Weston stands in stark contrast with his colleague Devine, whose selfish greed has broken his humanity so much that he is a dead soul in a walking, laughing body. But Weston is the true villain of Out of the Silent Planet because the novel’s dominate action is to strip Ransom’s unthinking modernist assumptions away to prepare him spiritually and mentally for the great cosmic assault upon the Silent Planet which comprises the following novels.
The most important assumption that Ransom learns to rethink is the modern belief in a hard split between science, the supernatural, and the mythical. Unlike Weston and Devine, Ransom starts the novel a pious Christian, and he is revolted by Weston’s arrogant materialism and abuse of human beings in the pursuit of science. However, Ransom discovers that his imagination, though not his religious beliefs, has been tainted by materialistic science’s mythology.
Basking in the light of Deep Heaven, Ransom realizes that “a nightmare, long engendered in the modern mind by the mythology that follows in the wake of science, was falling off him…No: space was the wrong name. Older thinkers had been wiser when they named it simply the heavens—the heavens which declared the glory….” (The cosmic gems brought to us by the Webb telescope suggest to me, at least, that Lewis is not being fanciful here!)
This materialistic mythology masquerades as “fact” due to the arrogance of those who believe that a human’s capacity to measure and weigh and see is all that there is in the determination of truth and reality. A flawed imagination can ultimately damage both clear thinking and the strength of belief, and so Ransom—and the reader—must correct his conceptions.

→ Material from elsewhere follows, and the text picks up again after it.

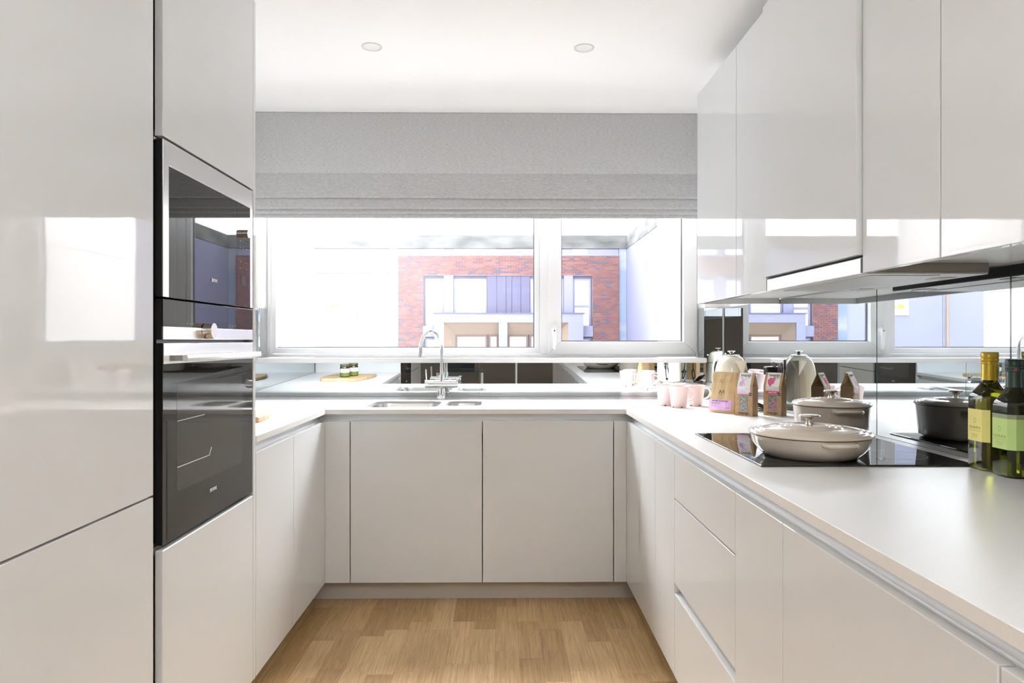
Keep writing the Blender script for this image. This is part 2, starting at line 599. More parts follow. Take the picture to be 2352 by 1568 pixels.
def text(body, size, mat, origin, right, up, parent=None, local=True, align='CENTER', name='lettering', off=0.0006, sx=1.0, sp=1.0, bold=0.0):
    cu = bpy.data.curves.new('tmp_text', 'FONT')
    cu.body = body
    cu.size = size
    cu.align_x = align
    cu.align_y = 'CENTER'
    cu.extrude = 0.00015
    cu.space_character = sp
    cu.offset = bold
    cu.resolution_u = 3
    to = bpy.data.objects.new('tmp_text', cu)
    COL.objects.link(to)
    dg = bpy.context.evaluated_depsgraph_get()
    me = bpy.data.meshes.new_from_object(to.evaluated_get(dg))
    bpy.data.objects.remove(to)
    bpy.data.curves.remove(cu)
    right, up, origin = Vector(right).normalized(), Vector(up).normalized(), Vector(origin)
    n = right.cross(up)
    mt = Matrix(((right.x * sx, up.x, n.x, origin.x + n.x * off), (right.y * sx, up.y, n.y, origin.y + n.y * off),
                 (right.z * sx, up.z, n.z, origin.z + n.z * off), (0, 0, 0, 1)))
    me.transform(mt)
    me.materials.clear()
    me.materials.append(M[mat])
    o = bpy.data.objects.new(name, me)
    me.name = name
    COL.objects.link(o)
    if parent is not None:
        o.parent = parent
        if not local:
            o.matrix_parent_inverse = wm(parent).inverted()
    return o


# ------------------------------------------------------------------ key planes
XL = -0.812      # left cabinet fronts
XR = 0.558       # right base fronts
XU = 0.863       # right wall cabinet fronts
YS = 3.105       # sink run fronts
XWL, XWR = -1.48, 1.226
YB = 3.80        # window wall
ZC = 2.434
ZT = 0.889       # worktop top
ZTB = 0.867
ZD0, ZD1 = 0.101, 0.834

# ------------------------------------------------------------------ setting
fl = bmesh.new()
bx(fl, -4.2, XWR + 0.1, -4.3, YB + 0.2, -0.05, -0.004)
floor = struct(obj('floor', fl, 'joint'))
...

By contrast, as Ransom soon learns, there is much more in the cosmos than can be measured by the tools of science. As a Sorn explains, “There are a great many bodies you cannot see. Every animal’s eyes see somethings but not others.” In Malacandra, the supernatural and the scientific are harmoniously interlinked—Ransom finds himself discussing the nature of eldila within the context of an analysis of how matter and light move through space. Here, Lewis quietly references medieval scholastics, who greatly advanced our conception of matter and light in the attempt to understand angels. The end result of this is that Ransom is freed from the cramped mythology of materialistic science and is capable of seeing the cosmos as it truly is—vastly more mythic and supernatural.
As the novel ends, Lewis recounts that Ransom has asked him to write the account of his travels to strengthen “our side” in the cosmic, eternal fight for the soul of this, our Silent Planet. “If we could even effect in one per cent of our readers a change-over from the conception of Space to the conception of Heaven, we should have made a beginning,” Ransom assures us.
Reading Out of the Silent Planet in the twenty-first century, we both encounter the modern materialistic mythology that has corrupted all our imaginations and also have a chance to excise it and replace it with an older, more eternal, and truer one. In doing so, we are prepared to follow Ransom on his great battle against evil in Perelandra. But even more importantly for our own times, we will be better equipped to face our own Westons who have seized the reins of power and who are directing us toward a materialistic, inhuman future.